Hace unas semanas fui a ver “Cartas de las golondrinas” al teatro del Ágora, en A Coruña, una obra dramática bellísima que combina la danza con textos epistolares de la emigración española a principios del siglo XX y que ganó el Premio Max de Teatro al mejor espectáculo revelación en 2013.

Así, en principio, suena algo complejo, hasta lacrimógeno, pero nada más lejos de la realidad. Todos esos textos interpretados únicamente por dos actrices, Esther Aja y Patricia Cercas, de la compañía Escena Miriñaque, dirigidas por Blanca del Barrio, se convierten en un mosaico de escenas de nuestro pasado, a veces divertidas, otras melancólicas, románticas, reveladoras… Desarrolladas en una escenografía sensacional y mínima: sólo cuatro mesas y unas cuerdas sirven para recrear de forma efectiva un barco, un camarote, un comedor, la aduana… en un gran ejemplo de creatividad.

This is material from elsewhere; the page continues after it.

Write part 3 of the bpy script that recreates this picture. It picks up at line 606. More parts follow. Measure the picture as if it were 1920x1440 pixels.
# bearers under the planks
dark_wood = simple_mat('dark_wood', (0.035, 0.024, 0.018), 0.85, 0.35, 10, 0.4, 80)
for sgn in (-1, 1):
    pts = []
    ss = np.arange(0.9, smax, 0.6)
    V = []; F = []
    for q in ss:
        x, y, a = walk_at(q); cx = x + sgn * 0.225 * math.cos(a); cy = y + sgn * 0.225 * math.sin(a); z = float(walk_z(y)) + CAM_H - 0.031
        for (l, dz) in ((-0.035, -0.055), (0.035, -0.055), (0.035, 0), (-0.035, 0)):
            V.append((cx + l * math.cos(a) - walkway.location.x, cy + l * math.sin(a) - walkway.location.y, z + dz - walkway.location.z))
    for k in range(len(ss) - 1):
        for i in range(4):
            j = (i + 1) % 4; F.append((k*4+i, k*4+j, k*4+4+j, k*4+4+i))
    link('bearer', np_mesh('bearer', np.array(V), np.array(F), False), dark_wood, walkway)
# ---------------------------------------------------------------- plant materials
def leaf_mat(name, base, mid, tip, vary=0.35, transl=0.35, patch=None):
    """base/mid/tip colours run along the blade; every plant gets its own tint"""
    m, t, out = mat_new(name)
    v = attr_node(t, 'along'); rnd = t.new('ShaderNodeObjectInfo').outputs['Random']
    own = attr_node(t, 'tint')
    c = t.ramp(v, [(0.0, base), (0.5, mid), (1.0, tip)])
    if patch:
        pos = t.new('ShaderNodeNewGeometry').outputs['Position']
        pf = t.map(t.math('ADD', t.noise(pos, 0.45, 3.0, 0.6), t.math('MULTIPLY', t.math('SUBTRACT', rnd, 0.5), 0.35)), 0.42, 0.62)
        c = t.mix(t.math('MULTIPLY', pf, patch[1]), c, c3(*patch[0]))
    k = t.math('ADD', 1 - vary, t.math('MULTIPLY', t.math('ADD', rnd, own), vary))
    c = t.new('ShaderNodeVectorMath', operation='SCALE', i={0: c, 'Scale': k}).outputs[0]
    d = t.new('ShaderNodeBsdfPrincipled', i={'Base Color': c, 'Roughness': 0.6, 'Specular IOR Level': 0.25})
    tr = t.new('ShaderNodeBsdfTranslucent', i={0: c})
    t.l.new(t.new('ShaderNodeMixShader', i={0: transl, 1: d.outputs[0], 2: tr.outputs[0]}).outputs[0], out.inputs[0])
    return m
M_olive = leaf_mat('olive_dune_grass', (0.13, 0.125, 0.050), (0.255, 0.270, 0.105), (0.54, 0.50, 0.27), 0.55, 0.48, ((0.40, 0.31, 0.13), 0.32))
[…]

De esta forma, nos enseñaron el infierno que se vivía en las bodegas de los navíos que cruzaban el Atlántico, partiendo desde Santander, Coruña y Vigo; la mezcla de idiomas que se resolvía con el lenguaje internacional de los gestos; las noticias de los familiares de España que recibían en ciudades como Montevideo o Buenos Aires y que para muchos, leerlas, eran como una mirada a su pasado, puesto que algunos no volvían a su país de origen, o el caos de documentos y formularios que había que presentar al llegar a puerto.

De entre todas las anécdotas recreadas, sobre todo me llamó la atención la existencia de los “conventillos” en Argentina, que yo desconocía. Viviendas de una o dos plantas, con patio interior, cuyos propietarios dejaban a manos de un encargado para que se las alquilase a inmigrantes. Su precio igualaba el de una vivienda en Londres o en París y las habitaban familias de hasta diez personas. No tenían baño o contaban sólo con uno para todo el edificio.

En consecuencia, en 1907, se desató la “huelga de las escobas, en contra de los alquileres abusivos, para “barrer la injusticia”, puesto que los salarios que se cobraban por entonces eran muy bajos. El éxito fue relativo. Algunos consiguieron mejoras, pero otros muchos no.

Una historia en general que ahora se repite, irónicamente, pero con otros flujos migratorios. Los de los jóvenes licenciados españoles repartidos por Europa y con África intentando entrar en España. Porque, tal y como dicen en la obra, “todos hemos sido y seguiremos siendo, pasajeros de un infinito viaje circular”.